- WORK TO DO
Write out the whole listing again, exactly.

- MATERIAL

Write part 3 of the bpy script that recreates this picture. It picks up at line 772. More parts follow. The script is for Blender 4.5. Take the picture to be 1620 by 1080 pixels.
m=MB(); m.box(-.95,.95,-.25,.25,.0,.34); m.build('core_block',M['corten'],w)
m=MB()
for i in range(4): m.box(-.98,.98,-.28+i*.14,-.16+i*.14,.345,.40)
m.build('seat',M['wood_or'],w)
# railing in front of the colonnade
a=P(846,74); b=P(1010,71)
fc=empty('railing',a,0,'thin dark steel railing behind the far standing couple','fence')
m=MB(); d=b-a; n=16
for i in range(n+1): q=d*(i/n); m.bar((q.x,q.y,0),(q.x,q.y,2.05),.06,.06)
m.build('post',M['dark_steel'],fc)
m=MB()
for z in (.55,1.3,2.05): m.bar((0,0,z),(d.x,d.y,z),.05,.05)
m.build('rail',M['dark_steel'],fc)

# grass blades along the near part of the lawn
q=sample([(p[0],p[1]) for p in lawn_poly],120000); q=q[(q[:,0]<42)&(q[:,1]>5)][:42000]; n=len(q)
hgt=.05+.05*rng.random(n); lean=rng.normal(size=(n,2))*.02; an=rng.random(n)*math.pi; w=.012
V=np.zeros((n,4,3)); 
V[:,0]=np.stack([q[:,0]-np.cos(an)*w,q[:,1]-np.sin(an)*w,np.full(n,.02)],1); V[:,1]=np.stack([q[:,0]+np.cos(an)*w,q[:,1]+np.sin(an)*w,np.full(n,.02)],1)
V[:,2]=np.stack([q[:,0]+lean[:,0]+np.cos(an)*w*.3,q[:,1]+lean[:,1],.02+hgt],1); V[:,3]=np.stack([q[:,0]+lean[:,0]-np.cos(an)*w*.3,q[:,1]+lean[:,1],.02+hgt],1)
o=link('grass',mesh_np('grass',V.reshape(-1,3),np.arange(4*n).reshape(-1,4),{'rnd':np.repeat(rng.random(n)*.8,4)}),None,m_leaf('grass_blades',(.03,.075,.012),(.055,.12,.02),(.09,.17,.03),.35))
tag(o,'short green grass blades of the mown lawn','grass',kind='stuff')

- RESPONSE
Write part 3 of the bpy script that recreates this picture. It picks up at line 772. More parts follow. The script is for Blender 4.5. Take the picture to be 1620 by 1080 pixels.
m=MB(); m.box(-.95,.95,-.25,.25,.0,.34); m.build('core_block',M['corten'],w)
m=MB()
for i in range(4): m.box(-.98,.98,-.28+i*.14,-.16+i*.14,.345,.40)
m.build('seat',M['wood_or'],w)
# railing in front of the colonnade
a=P(846,74); b=P(1010,71)
fc=empty('railing',a,0,'thin dark steel railing behind the far standing couple','fence')
m=MB(); d=b-a; n=16
for i in range(n+1): q=d*(i/n); m.bar((q.x,q.y,0),(q.x,q.y,2.05),.06,.06)
m.build('post',M['dark_steel'],fc)
m=MB()
for z in (.55,1.3,2.05): m.bar((0,0,z),(d.x,d.y,z),.05,.05)
m.build('rail',M['dark_steel'],fc)

# grass blades along the near part of the lawn
q=sample([(p[0],p[1]) for p in lawn_poly],120000); q=q[(q[:,0]<42)&(q[:,1]>5)][:42000]; n=len(q)
hgt=.05+.05*rng.random(n); lean=rng.normal(size=(n,2))*.02; an=rng.random(n)*math.pi; w=.012
V=np.zeros((n,4,3)); 
V[:,0]=np.stack([q[:,0]-np.cos(an)*w,q[:,1]-np.sin(an)*w,np.full(n,.02)],1); V[:,1]=np.stack([q[:,0]+np.cos(an)*w,q[:,1]+np.sin(an)*w,np.full(n,.02)],1)
V[:,2]=np.stack([q[:,0]+lean[:,0]+np.cos(an)*w*.3,q[:,1]+lean[:,1],.02+hgt],1); V[:,3]=np.stack([q[:,0]+lean[:,0]-np.cos(an)*w*.3,q[:,1]+lean[:,1],.02+hgt],1)
o=link('grass',mesh_np('grass',V.reshape(-1,3),np.arange(4*n).reshape(-1,4),{'rnd':np.repeat(rng.random(n)*.8,4)}),None,m_leaf('grass_blades',(.03,.075,.012),(.055,.12,.02),(.09,.17,.03),.35))
tag(o,'short green grass blades of the mown lawn','grass',kind='stuff')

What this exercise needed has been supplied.